Donnerstag, 5. März 2015

Pneumatische Orgeln: früh ein Sanierungsfall

Die erste richtige Orgel in der reformierten Kirche Weiach wurde 1930 eingebaut. Und bereits in den 60er-Jahren war dieses Instrument ein Abbruchobjekt! Weniger als 40 Jahre - das ist für eine Kirchenorgel kein Alter. Wie kam es dazu?

Dass die Kirchgemeinde nicht gerade Glück mit diesem Instrument hatte, wurde bereits kurz nach der Einweihung klar: «Problemlos war der Umgang mit dem neuen Schmuckstück nicht. 1932 gab es «Störungen wegen Feuchtigkeit». Das gewählte pneumatische System ist auf Temperaturschwankungen ganz besonders anfällig. Holz arbeitet, was Ventile klemmen lässt.» (vgl. Weiacher Geschichte(n) Nr. 68).

Der im Rahmen der grossen Gesamtrestauration der Kirche ab 1965 beigezogene Experte riet schliesslich gar davon ab, auch nur noch einen Franken in diese Kuhn-Orgel zu investieren. Die Spielart sei ungenau und das hänge ursächlich mit dem pneumatischen System zusammen (vgl. WeiachBlog vom 14. September 2006).

Eine Frage der Traktur

Das System, das da Probleme machte, ist eines der Herzstücke einer Orgel, die sogenannte Traktur. Der entsprechende Wikipedia-Artikel erklärt: «Als Traktur bezeichnet man bei der Orgel einerseits die Verbindung zwischen den Tasten und den Spielventilen (Spieltraktur oder Tontraktur) und andererseits das System zum Ein- und Ausschalten der Register (Registertraktur).»

Der Abschnitt über die pneumatische Ausführung spricht die Schwachstellen deutlich an: «Ein Hauptbestandteil jeder pneumatischen Traktur ist eine große Zahl kleiner Bälgchen, Taschen und/oder Membranen. Je nachdem, wie zugänglich diese in den Windladen verbaut wurden, konnte es bei einer Wartung oder Reparatur Probleme geben.
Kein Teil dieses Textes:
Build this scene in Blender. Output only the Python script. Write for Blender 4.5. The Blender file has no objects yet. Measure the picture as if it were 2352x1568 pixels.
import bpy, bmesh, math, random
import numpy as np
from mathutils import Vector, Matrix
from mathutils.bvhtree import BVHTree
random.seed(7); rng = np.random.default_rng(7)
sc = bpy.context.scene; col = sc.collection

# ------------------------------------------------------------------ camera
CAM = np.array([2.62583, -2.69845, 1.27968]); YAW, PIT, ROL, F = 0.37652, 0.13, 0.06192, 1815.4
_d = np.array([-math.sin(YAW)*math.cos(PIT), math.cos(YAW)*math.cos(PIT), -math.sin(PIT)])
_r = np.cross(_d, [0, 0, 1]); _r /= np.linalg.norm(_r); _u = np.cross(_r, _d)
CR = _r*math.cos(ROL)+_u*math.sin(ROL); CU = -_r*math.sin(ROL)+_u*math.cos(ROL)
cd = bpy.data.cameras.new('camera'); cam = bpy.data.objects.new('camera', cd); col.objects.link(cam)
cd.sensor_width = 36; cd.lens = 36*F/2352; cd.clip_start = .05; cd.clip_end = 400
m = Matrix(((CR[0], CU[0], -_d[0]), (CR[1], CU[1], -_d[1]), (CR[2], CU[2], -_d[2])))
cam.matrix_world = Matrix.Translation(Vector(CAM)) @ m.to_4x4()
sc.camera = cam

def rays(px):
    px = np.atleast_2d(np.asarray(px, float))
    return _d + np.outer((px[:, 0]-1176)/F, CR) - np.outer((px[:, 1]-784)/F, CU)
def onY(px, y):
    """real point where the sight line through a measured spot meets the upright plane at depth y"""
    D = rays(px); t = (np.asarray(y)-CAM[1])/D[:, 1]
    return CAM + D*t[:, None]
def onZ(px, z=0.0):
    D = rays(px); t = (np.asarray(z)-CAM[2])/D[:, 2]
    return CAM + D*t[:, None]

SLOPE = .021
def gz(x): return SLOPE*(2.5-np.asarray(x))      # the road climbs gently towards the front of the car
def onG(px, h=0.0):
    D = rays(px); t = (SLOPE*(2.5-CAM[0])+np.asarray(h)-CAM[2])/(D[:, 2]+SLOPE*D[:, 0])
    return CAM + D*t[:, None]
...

Ein ganz besonderer Nachteil war jedoch, dass diese Bauteile recht störanfällig waren und oft schon nach wenigen Jahrzehnten komplett ausgetauscht werden mussten. (Eine solide mechanische Traktur kann hingegen mehrere Hundert Jahre halten.) Das Fehlen eines spürbaren Druckpunktes beim Anschlagen einer Taste ist ein weiterer Nachteil der pneumatischen Traktur.»  (https://de.wikipedia.org/wiki/Traktur#Pneumatisch)

Nicht nur ein Weiacher Problem

Die Einschätzung, dass viele Besitzer pneumatischer Orgeln mit denselben Problemen kämpf(t)en wie die Weiacher, bestätigt ein Tages-Anzeiger-Beitrag von Ende Januar 2015 über die Inhaber der Orgelbaufirma Metzler in Dietikon (vgl. auch https://de.wikipedia.org/wiki/Metzler_Orgelbau). Das Familienunternehmen baut mittlerweile seit über 125 Jahren Kirchenorgeln, da kommt einiges an Erfahrung zusammen:

«Etwas nostalgisch blicken sie [Andreas und Mathias Metzler] auf die Boomzeit des kirchlichen Orgelbaus zurück: In den 60er- bis 80er-Jahren musste man die vielen qualitativ schlechten pneumatischen und elektrischen Orgeln aus der Vorkriegszeit ersetzen. Wobei der Trend weg von der romantischen Orgel, zurück zu den Wurzeln ging, also zu den barocken und mechanischen Orgeln. Auch im Grossmünster ersetzte Vater Hansueli Metzler die kaputte pneumatische Orgel durch eine mechanische, die sich besonders für barocke Musik, Bach und moderne Kompositionen eignet. Es war die erste grosse Orgel, die wieder eine mechanische Spieltraktur (Verbindung von den Tasten zu den Ventilen) hatte, versehen neuerdings mit einer elektrischen Koppelung.» (TA, 30.1.2015)

Offenbar alles eine Frage der Traktur. So gesehen ist es kein Wunder, dass die erste Weiacher Orgel nicht lange durchhielt.